▶ _Provided data_:
↓
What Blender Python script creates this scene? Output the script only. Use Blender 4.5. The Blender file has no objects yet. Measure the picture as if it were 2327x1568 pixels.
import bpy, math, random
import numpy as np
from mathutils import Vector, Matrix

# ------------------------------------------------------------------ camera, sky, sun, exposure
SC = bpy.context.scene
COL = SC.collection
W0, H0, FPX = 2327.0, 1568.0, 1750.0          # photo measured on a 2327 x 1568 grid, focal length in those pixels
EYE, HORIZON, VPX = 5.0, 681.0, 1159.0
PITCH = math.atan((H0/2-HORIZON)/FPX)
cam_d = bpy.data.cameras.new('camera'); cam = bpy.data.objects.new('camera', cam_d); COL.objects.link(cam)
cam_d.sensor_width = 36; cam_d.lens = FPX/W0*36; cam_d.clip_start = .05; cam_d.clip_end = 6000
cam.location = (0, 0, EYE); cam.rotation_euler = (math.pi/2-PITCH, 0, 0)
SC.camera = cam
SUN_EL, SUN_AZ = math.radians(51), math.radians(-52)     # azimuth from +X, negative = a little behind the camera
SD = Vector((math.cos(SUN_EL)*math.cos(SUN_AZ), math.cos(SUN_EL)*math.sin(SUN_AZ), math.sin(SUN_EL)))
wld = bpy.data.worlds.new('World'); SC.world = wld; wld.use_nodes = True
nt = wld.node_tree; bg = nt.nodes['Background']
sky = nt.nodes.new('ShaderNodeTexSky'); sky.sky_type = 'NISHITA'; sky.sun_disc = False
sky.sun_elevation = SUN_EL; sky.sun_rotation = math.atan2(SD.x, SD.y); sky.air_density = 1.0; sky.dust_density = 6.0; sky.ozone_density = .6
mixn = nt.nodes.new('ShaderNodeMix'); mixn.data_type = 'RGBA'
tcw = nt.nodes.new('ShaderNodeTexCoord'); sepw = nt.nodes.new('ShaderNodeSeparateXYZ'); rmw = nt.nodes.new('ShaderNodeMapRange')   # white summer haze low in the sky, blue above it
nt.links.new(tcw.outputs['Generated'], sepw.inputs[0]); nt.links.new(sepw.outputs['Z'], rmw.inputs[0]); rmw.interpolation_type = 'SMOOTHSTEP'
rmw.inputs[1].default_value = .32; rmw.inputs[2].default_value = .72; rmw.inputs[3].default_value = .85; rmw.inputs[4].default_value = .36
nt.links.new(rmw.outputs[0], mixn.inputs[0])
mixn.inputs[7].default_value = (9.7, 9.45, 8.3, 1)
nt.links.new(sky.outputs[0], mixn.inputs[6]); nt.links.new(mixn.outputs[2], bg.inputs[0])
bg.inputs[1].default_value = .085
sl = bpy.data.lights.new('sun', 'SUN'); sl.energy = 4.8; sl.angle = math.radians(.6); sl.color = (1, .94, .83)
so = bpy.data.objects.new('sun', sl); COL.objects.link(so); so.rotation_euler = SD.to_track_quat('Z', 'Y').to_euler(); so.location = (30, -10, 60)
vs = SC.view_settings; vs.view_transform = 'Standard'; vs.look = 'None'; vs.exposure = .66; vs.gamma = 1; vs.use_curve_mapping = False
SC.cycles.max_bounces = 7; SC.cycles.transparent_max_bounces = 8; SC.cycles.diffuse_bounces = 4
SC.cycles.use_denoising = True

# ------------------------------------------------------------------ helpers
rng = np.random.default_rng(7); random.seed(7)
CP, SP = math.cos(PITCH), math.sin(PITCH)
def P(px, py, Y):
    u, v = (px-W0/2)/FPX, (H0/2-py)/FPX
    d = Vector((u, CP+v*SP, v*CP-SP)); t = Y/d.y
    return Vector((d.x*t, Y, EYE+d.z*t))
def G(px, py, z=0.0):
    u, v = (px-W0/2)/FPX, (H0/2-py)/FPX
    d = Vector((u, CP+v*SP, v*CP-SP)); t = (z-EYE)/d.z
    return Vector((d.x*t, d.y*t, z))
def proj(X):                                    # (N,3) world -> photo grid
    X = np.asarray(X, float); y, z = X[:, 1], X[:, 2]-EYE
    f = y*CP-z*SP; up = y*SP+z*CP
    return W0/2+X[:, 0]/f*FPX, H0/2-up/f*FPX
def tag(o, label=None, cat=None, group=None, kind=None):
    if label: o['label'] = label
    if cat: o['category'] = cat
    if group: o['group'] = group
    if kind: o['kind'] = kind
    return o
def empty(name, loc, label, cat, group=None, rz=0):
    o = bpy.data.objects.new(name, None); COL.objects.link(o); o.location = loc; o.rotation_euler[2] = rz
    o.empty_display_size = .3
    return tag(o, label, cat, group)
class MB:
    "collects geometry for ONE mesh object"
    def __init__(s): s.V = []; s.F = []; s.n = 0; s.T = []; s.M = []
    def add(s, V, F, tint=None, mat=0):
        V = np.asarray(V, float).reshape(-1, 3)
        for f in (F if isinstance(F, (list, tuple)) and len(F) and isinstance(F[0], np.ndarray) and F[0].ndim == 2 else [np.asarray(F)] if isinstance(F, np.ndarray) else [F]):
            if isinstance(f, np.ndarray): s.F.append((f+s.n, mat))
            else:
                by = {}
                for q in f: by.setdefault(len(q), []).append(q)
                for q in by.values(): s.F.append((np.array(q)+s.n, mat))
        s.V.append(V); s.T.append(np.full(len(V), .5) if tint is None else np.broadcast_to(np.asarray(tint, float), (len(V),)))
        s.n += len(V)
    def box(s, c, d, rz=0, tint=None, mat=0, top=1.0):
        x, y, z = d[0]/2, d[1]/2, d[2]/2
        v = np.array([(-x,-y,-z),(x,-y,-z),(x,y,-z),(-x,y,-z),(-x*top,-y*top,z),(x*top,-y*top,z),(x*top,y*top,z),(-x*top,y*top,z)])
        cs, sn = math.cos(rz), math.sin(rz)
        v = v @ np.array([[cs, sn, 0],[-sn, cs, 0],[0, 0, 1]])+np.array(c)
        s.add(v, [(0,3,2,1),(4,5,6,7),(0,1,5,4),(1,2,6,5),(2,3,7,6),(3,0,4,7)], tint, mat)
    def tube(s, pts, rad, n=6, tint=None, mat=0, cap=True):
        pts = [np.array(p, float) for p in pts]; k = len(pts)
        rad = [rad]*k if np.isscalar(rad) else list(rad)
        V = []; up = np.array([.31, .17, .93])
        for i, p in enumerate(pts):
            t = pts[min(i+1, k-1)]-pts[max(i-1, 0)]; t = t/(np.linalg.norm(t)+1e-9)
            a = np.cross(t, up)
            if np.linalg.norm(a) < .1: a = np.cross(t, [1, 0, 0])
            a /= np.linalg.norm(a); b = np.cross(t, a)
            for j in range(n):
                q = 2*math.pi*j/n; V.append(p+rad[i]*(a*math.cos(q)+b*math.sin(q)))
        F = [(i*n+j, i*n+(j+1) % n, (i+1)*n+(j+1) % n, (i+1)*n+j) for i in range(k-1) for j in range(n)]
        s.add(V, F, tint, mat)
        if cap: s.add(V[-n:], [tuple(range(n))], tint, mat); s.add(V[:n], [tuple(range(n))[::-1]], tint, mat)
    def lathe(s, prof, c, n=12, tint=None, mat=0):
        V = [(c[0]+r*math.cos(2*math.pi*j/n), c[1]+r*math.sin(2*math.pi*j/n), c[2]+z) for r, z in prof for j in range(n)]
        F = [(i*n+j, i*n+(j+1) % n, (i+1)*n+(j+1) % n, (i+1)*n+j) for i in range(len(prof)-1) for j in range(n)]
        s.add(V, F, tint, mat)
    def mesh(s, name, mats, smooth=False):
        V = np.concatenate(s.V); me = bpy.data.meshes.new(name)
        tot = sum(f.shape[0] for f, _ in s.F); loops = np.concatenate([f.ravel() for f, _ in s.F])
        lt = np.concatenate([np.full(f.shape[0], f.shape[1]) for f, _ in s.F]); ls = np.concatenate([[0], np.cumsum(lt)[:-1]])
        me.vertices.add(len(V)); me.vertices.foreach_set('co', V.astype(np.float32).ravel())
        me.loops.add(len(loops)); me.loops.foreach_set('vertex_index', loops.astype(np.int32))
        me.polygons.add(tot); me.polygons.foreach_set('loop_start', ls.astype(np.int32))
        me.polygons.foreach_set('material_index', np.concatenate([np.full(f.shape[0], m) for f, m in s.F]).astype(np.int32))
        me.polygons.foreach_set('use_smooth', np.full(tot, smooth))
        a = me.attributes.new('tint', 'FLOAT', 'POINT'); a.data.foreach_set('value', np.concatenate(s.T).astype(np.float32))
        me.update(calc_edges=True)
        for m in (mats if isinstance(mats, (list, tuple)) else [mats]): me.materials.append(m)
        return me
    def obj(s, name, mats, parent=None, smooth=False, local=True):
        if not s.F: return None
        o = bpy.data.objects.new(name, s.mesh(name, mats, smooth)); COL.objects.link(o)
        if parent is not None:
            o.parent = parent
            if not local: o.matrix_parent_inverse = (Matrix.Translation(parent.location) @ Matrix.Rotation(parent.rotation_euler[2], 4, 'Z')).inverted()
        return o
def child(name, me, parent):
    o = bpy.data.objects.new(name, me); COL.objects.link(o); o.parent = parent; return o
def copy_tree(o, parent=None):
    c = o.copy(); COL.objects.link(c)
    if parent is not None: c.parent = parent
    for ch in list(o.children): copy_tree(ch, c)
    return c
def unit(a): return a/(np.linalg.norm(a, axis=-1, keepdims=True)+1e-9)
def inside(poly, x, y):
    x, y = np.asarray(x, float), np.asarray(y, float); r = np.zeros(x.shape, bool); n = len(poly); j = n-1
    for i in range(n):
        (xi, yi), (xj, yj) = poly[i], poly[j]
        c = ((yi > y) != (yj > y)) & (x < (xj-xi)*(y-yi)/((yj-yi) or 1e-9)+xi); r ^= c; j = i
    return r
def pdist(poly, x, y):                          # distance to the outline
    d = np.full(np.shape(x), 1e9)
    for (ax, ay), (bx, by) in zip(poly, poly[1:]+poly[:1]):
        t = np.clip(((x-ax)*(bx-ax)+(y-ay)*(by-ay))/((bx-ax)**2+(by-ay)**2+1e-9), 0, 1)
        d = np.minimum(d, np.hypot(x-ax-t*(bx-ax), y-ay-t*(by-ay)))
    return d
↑
▶ _Goal_:
Return the opening line of the data and every line after it through the line containing "from mathutils import Vector, Matrix", please, exactly as written and with nothing added.

▶ _Task response_:
What Blender Python script creates this scene? Output the script only. Use Blender 4.5. The Blender file has no objects yet. Measure the picture as if it were 2327x1568 pixels.
import bpy, math, random
import numpy as np
from mathutils import Vector, Matrix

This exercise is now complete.